● PROBLEM TO SOLVE:
Carry none of the pictures over; write out the complete data exactly.

● COLLECTED MATERIAL:

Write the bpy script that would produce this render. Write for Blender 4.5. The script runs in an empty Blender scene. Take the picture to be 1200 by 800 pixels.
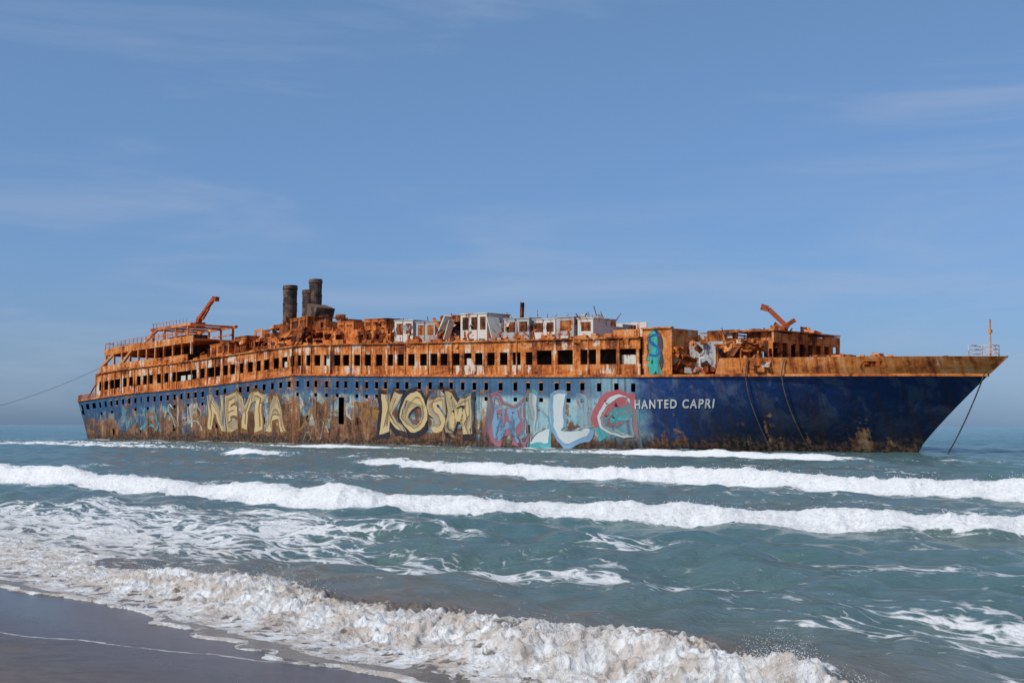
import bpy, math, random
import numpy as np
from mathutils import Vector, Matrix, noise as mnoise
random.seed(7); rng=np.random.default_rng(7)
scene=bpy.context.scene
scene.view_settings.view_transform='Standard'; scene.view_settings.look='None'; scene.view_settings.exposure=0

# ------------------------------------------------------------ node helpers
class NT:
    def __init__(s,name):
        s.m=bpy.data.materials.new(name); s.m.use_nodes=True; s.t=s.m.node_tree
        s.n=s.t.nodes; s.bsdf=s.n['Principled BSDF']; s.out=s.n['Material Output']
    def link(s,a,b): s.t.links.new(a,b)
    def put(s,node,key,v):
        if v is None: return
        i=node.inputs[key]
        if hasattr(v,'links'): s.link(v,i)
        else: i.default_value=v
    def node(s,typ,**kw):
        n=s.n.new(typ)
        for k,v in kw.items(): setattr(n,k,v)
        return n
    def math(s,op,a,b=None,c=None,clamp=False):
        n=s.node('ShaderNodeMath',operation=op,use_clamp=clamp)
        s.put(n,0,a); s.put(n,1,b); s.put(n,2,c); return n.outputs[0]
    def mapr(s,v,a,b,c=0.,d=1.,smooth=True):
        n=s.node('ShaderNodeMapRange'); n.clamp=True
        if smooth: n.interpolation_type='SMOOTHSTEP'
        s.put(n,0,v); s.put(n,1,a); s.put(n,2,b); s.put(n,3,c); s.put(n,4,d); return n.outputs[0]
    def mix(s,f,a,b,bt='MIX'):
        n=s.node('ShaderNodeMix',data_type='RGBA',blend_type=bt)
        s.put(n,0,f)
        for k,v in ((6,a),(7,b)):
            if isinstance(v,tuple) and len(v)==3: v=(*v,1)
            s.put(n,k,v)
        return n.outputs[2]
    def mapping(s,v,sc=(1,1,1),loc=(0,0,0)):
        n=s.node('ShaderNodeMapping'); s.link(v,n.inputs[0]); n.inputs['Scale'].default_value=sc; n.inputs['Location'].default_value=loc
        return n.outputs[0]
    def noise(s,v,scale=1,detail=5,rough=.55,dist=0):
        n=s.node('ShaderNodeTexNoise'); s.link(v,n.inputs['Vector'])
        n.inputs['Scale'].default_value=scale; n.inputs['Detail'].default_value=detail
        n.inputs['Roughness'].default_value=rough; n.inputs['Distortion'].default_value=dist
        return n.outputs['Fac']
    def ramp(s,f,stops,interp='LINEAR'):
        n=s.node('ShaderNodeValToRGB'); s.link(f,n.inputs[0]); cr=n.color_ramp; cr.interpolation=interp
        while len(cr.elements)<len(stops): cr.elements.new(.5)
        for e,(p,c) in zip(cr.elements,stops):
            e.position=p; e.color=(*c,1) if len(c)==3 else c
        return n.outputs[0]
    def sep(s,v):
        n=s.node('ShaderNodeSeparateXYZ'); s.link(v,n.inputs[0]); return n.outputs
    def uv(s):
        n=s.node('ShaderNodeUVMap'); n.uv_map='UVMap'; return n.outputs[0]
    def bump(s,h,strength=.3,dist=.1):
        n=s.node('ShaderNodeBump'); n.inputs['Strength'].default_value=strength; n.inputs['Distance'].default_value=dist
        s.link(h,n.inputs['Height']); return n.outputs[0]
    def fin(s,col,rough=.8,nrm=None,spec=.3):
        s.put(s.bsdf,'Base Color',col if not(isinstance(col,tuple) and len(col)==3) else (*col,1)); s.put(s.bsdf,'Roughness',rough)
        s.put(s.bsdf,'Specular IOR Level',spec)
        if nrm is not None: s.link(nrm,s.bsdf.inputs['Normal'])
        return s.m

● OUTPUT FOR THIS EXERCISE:
Write the bpy script that would produce this render. Write for Blender 4.5. The script runs in an empty Blender scene. Take the picture to be 1200 by 800 pixels.
import bpy, math, random
import numpy as np
from mathutils import Vector, Matrix, noise as mnoise
random.seed(7); rng=np.random.default_rng(7)
scene=bpy.context.scene
scene.view_settings.view_transform='Standard'; scene.view_settings.look='None'; scene.view_settings.exposure=0

# ------------------------------------------------------------ node helpers
class NT:
    def __init__(s,name):
        s.m=bpy.data.materials.new(name); s.m.use_nodes=True; s.t=s.m.node_tree
        s.n=s.t.nodes; s.bsdf=s.n['Principled BSDF']; s.out=s.n['Material Output']
    def link(s,a,b): s.t.links.new(a,b)
    def put(s,node,key,v):
        if v is None: return
        i=node.inputs[key]
        if hasattr(v,'links'): s.link(v,i)
        else: i.default_value=v
    def node(s,typ,**kw):
        n=s.n.new(typ)
        for k,v in kw.items(): setattr(n,k,v)
        return n
    def math(s,op,a,b=None,c=None,clamp=False):
        n=s.node('ShaderNodeMath',operation=op,use_clamp=clamp)
        s.put(n,0,a); s.put(n,1,b); s.put(n,2,c); return n.outputs[0]
    def mapr(s,v,a,b,c=0.,d=1.,smooth=True):
        n=s.node('ShaderNodeMapRange'); n.clamp=True
        if smooth: n.interpolation_type='SMOOTHSTEP'
        s.put(n,0,v); s.put(n,1,a); s.put(n,2,b); s.put(n,3,c); s.put(n,4,d); return n.outputs[0]
    def mix(s,f,a,b,bt='MIX'):
        n=s.node('ShaderNodeMix',data_type='RGBA',blend_type=bt)
        s.put(n,0,f)
        for k,v in ((6,a),(7,b)):
            if isinstance(v,tuple) and len(v)==3: v=(*v,1)
            s.put(n,k,v)
        return n.outputs[2]
    def mapping(s,v,sc=(1,1,1),loc=(0,0,0)):
        n=s.node('ShaderNodeMapping'); s.link(v,n.inputs[0]); n.inputs['Scale'].default_value=sc; n.inputs['Location'].default_value=loc
        return n.outputs[0]
    def noise(s,v,scale=1,detail=5,rough=.55,dist=0):
        n=s.node('ShaderNodeTexNoise'); s.link(v,n.inputs['Vector'])
        n.inputs['Scale'].default_value=scale; n.inputs['Detail'].default_value=detail
        n.inputs['Roughness'].default_value=rough; n.inputs['Distortion'].default_value=dist
        return n.outputs['Fac']
    def ramp(s,f,stops,interp='LINEAR'):
        n=s.node('ShaderNodeValToRGB'); s.link(f,n.inputs[0]); cr=n.color_ramp; cr.interpolation=interp
        while len(cr.elements)<len(stops): cr.elements.new(.5)
        for e,(p,c) in zip(cr.elements,stops):
            e.position=p; e.color=(*c,1) if len(c)==3 else c
        return n.outputs[0]
    def sep(s,v):
        n=s.node('ShaderNodeSeparateXYZ'); s.link(v,n.inputs[0]); return n.outputs
    def uv(s):
        n=s.node('ShaderNodeUVMap'); n.uv_map='UVMap'; return n.outputs[0]
    def bump(s,h,strength=.3,dist=.1):
        n=s.node('ShaderNodeBump'); n.inputs['Strength'].default_value=strength; n.inputs['Distance'].default_value=dist
        s.link(h,n.inputs['Height']); return n.outputs[0]
    def fin(s,col,rough=.8,nrm=None,spec=.3):
        s.put(s.bsdf,'Base Color',col if not(isinstance(col,tuple) and len(col)==3) else (*col,1)); s.put(s.bsdf,'Roughness',rough)
        s.put(s.bsdf,'Specular IOR Level',spec)
        if nrm is not None: s.link(nrm,s.bsdf.inputs['Normal'])
        return s.m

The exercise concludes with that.